Given data:
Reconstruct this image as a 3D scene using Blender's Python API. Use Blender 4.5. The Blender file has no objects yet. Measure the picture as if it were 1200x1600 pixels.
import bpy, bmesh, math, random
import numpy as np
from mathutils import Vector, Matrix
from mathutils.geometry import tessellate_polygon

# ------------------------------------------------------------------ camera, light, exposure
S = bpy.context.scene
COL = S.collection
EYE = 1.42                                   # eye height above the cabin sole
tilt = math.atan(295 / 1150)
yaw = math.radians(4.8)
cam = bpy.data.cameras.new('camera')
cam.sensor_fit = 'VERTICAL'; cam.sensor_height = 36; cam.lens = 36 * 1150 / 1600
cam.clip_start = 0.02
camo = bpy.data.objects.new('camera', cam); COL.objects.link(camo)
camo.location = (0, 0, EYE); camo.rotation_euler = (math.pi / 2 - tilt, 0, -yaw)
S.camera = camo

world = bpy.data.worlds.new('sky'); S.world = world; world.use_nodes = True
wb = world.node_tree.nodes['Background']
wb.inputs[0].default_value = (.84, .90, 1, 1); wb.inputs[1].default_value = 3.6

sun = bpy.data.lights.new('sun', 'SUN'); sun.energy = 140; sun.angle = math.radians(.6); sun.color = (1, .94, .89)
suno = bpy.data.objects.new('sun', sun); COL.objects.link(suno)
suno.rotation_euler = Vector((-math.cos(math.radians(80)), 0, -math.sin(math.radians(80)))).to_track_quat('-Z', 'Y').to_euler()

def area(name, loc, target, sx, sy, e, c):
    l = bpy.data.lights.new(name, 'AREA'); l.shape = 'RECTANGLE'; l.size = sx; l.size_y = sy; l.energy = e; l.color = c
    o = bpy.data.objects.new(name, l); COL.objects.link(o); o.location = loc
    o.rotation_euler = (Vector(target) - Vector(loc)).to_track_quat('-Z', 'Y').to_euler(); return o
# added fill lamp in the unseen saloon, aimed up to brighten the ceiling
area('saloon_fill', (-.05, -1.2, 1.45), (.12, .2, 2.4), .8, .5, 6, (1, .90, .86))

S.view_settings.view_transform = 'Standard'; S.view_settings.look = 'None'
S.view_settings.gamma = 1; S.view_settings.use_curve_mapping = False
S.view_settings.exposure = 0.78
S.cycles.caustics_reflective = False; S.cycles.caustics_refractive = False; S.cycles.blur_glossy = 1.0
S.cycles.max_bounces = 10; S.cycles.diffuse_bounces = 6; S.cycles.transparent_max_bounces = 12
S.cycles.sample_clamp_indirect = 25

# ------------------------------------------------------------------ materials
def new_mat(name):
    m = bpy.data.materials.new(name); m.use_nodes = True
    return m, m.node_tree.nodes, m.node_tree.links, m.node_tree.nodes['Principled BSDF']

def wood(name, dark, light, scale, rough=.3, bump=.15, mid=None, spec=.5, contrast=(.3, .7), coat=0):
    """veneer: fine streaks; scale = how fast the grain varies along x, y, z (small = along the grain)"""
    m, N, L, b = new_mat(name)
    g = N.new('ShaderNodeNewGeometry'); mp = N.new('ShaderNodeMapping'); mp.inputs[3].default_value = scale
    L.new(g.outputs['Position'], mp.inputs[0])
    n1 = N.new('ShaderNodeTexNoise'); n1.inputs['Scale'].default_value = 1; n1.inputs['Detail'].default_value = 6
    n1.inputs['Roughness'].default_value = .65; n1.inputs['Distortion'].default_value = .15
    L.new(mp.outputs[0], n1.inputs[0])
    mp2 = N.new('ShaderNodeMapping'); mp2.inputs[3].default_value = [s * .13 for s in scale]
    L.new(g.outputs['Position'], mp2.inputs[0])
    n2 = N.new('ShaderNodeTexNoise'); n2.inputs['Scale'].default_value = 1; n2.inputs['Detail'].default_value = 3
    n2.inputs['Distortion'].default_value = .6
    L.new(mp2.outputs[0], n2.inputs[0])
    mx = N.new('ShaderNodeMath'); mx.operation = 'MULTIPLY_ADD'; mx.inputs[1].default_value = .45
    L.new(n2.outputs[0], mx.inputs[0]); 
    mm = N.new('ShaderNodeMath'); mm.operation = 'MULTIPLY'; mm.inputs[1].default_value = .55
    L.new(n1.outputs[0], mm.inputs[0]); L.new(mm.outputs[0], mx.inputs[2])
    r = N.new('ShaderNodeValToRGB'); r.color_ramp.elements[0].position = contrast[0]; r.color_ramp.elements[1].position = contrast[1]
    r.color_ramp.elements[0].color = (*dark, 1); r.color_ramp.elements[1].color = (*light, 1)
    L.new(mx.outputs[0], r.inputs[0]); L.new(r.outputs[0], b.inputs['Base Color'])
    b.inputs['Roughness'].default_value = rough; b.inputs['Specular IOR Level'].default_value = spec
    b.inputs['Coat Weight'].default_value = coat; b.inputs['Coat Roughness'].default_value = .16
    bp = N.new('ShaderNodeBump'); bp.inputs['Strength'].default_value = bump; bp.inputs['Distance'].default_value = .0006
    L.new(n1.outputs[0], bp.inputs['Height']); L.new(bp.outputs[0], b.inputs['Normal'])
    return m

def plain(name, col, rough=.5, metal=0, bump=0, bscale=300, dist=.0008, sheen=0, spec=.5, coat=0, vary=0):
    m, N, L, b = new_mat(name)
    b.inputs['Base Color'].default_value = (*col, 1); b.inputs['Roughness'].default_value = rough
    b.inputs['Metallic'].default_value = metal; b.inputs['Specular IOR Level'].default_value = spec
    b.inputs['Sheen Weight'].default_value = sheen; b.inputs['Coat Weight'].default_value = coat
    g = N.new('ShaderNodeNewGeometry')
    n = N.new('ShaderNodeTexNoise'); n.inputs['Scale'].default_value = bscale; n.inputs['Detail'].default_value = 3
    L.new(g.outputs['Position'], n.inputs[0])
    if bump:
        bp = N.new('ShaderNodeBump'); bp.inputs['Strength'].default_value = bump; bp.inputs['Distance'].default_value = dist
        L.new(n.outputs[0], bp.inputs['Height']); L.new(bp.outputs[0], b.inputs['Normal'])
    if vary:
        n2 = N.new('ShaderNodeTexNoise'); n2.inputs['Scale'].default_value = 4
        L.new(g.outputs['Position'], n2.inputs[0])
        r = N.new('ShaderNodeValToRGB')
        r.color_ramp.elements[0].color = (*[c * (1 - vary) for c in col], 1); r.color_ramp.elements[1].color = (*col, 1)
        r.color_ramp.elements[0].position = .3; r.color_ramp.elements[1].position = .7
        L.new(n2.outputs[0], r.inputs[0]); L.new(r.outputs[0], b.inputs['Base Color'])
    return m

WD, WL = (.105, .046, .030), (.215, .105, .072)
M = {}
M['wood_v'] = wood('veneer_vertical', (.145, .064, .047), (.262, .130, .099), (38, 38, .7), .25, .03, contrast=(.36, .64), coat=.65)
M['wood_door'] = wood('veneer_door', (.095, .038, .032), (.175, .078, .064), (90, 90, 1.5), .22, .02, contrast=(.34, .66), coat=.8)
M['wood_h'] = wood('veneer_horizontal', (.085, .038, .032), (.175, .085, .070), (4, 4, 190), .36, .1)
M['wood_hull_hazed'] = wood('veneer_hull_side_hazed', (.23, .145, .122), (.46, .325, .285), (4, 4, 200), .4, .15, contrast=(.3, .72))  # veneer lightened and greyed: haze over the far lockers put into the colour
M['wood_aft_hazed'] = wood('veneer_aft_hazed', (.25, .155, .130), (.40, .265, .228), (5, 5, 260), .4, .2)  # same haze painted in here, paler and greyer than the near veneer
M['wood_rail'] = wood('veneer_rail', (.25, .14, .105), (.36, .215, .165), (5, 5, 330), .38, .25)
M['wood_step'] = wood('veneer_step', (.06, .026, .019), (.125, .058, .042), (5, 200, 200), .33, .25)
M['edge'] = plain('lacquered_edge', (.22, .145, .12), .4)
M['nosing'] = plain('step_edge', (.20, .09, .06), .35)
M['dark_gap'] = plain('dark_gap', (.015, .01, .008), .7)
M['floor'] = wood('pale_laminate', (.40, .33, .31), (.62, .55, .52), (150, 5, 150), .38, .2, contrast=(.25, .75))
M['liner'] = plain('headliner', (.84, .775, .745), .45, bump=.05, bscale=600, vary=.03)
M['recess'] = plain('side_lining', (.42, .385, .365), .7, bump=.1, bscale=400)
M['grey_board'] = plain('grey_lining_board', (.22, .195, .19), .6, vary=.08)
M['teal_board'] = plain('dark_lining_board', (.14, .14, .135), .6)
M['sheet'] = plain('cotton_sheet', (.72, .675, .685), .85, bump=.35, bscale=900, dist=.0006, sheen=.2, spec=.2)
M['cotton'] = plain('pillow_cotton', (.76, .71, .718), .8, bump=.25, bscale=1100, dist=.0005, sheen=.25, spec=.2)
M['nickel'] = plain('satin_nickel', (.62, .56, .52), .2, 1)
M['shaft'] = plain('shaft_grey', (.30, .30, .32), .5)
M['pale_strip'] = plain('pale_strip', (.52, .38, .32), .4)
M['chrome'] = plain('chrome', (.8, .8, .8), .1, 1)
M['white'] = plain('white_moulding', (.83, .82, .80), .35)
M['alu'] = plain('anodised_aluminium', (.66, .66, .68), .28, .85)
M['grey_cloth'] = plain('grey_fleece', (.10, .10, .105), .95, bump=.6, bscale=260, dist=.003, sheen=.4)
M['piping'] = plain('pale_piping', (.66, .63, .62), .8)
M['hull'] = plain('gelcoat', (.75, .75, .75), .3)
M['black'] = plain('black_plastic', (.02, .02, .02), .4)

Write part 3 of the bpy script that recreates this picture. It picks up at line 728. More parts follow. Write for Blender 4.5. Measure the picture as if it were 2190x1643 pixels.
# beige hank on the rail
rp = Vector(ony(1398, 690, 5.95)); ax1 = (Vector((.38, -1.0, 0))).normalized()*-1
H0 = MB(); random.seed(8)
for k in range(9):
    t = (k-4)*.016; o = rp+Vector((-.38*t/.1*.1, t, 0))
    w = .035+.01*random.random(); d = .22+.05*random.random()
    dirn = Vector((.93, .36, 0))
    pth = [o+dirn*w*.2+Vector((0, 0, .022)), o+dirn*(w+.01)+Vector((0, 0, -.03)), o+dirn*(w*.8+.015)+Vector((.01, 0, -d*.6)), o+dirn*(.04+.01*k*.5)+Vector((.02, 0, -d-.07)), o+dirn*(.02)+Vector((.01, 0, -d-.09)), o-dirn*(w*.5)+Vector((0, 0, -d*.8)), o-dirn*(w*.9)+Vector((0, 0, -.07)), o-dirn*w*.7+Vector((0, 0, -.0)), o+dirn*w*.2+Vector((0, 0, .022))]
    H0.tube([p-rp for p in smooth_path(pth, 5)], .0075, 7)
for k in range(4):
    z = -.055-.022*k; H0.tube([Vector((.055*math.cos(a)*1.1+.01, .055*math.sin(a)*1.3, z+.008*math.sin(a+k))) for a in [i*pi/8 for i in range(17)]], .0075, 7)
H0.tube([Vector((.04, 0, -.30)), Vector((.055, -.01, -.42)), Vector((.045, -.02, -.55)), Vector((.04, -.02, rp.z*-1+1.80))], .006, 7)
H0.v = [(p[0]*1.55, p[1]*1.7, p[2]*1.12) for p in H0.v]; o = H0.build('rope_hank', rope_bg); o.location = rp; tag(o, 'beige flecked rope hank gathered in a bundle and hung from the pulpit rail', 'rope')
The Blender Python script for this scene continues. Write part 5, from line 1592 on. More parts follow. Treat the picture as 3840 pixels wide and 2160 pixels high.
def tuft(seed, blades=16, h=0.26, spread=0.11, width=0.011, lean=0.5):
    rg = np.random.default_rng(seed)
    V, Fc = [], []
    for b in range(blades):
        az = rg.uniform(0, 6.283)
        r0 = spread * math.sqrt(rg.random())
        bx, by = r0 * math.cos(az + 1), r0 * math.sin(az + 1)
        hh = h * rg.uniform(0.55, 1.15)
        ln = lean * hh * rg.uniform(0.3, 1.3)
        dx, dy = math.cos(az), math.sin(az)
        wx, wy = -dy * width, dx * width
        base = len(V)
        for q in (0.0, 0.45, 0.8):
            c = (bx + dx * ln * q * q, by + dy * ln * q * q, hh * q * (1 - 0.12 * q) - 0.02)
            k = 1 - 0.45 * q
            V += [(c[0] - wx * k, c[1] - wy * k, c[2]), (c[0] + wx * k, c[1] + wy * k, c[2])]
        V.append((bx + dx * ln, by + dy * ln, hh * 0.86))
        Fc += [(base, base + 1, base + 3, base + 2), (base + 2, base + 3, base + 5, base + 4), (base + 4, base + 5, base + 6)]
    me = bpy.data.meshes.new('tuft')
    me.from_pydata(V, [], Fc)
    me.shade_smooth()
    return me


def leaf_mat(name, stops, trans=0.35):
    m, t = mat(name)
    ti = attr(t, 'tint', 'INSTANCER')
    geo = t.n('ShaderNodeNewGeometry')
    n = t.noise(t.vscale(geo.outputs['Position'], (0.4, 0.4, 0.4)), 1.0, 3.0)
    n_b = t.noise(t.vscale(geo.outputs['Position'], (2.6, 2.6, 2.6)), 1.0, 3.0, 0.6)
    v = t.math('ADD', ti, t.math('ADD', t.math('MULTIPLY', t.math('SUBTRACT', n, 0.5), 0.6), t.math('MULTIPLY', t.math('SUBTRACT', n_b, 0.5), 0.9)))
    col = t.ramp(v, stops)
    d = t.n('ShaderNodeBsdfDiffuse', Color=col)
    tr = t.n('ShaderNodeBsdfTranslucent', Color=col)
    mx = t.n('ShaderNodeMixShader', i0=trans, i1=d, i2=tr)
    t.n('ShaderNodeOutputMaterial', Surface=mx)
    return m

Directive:
Quote every line of the records above, from the first down to the one holding "from mathutils.geometry import", exactly as written.

Result of this exercise:
Reconstruct this image as a 3D scene using Blender's Python API. Use Blender 4.5. The Blender file has no objects yet. Measure the picture as if it were 1200x1600 pixels.
import bpy, bmesh, math, random
import numpy as np
from mathutils import Vector, Matrix
from mathutils.geometry import tessellate_polygon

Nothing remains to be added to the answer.